Le cheminement pédestre donne le temps d’étudier dans le détail paysages urbains et dynamisme propres à la périphérie parisienne; il est assurément original dans cet espace particulier. L’objectif des auteurs-marcheurs est de faire «changer de regard» sur celle-ci, contribuant ainsi à un débat en profondeur sur la métropolisation. Il y a une dimension sensible qui est plaisante dans ce livre, celle de l’observation sans retenue, du goût de lire la ville et son espace. Le style employé est alerte mais trop souvent léger ou facile, avec des formules plaquées comme: «Conseil régional, conférence métropolitaine, ‘Grand Paris’ ? Qu’importe le flacon, pourvu qu’on ait l’ivresse» (p. 231). Le principe de la «Carte postale à des amis sédentaires» est aussi trop systématique. Le projet, qui n’est pas ici littéraire, fait penser à Pierre Sansot, Georges Perec ou, plus récemment, à Thomas Clerc.
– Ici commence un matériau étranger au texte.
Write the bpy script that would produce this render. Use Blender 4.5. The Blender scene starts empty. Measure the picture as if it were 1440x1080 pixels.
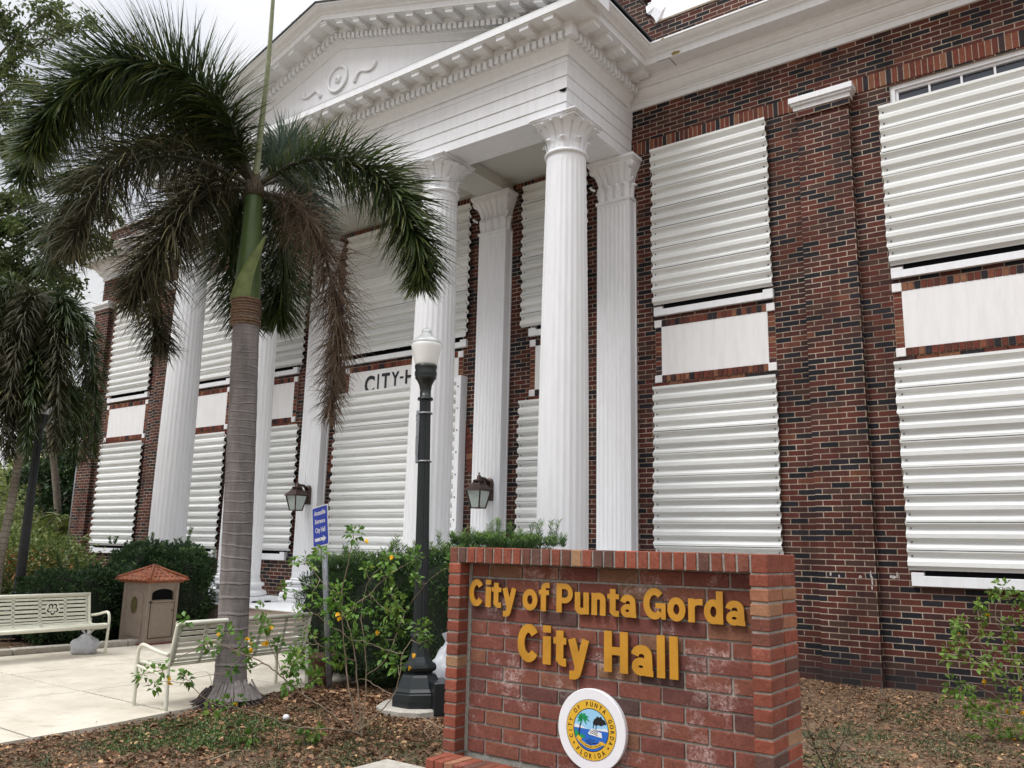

Luc Gwiazdzinski et Gilles Rabin perçoivent la banlieue de façon dynamique, avec une vue fine mais parfois brouillée par de bons sentiments: «Partout, ce fut l’émotion permanente et la vie. Jamais, en dix jours sur le terrain, nous n’avons rencontré la moindre hostilité. Bien au contraire, nos questions et notre démarche ont suscité intérêt et curiosité. Par comparaison, les rues de Paris nous ont paru étonnamment fades» (p. 225-226)»… Ces phrases de missionnaires (qui font écho au vibrant: «Les marges peuvent devenir des cœurs» de la quatrième de couverture) sont heureusement suivies par une affirmation attendue: «Ne nous voilons cependant pas la face. Les problèmes existent».

En faisant usage de métaphores issues de la tectonique des plaques, ils esquissent une typologie des territoires traversés en distinguant trois grands ensembles: «Paris et les nouveaux arrondissements», la «plaque 93», la «plaque Marne vitrifiée». Ils mettent aussi en lumière des «zones sismiques de frottement», des «périphéries dans la ville» et autres «espaces insulaires». Les auteurs dépassent, bien sûr, le seul constat la ville en crise pour avancer des «futuribles», des idées, notamment celle d’une nouvelle gouvernance à l’échelle d’un Grand Paris (2). Ils insistent sur la valeur du co-développement et sur les nécessaires chantiers de coopération entre le centre parisien et ses périphéries, en prônant finalement un polycentrisme raisonné.

Laurent Grison

1. GWIAZDZINSKI L., RABIN G. (2007). Périphéries. Un voyage à pied autour de Paris. Paris: L’Harmattan, coll. «Carnets de ville», 206 p. ISBN: 978-2-296-03192-0

2. Cette idée, pas vraiment nouvelle, a été relancée par Nicolas Sarkozy en septembre 2007. La future «communauté urbaine» engloberait-elle Paris et les 79 communes les plus proches ? Cet espace concentrerait alors 47 % de la population sur 4 % du territoire de l’Île-de-France, 60 % des emplois, 90 % des déplacements et plus de 80 % des logements sociaux de la région. Le débat est ouvert, il est à la fois urbanistique, administratif et économique. Cf. notamment l’article de B. Jérôme, «La création d’un Grand Paris coûterait cher aux villes riches et à l’État», publié dans Le Monde, le 28 septembre 2007.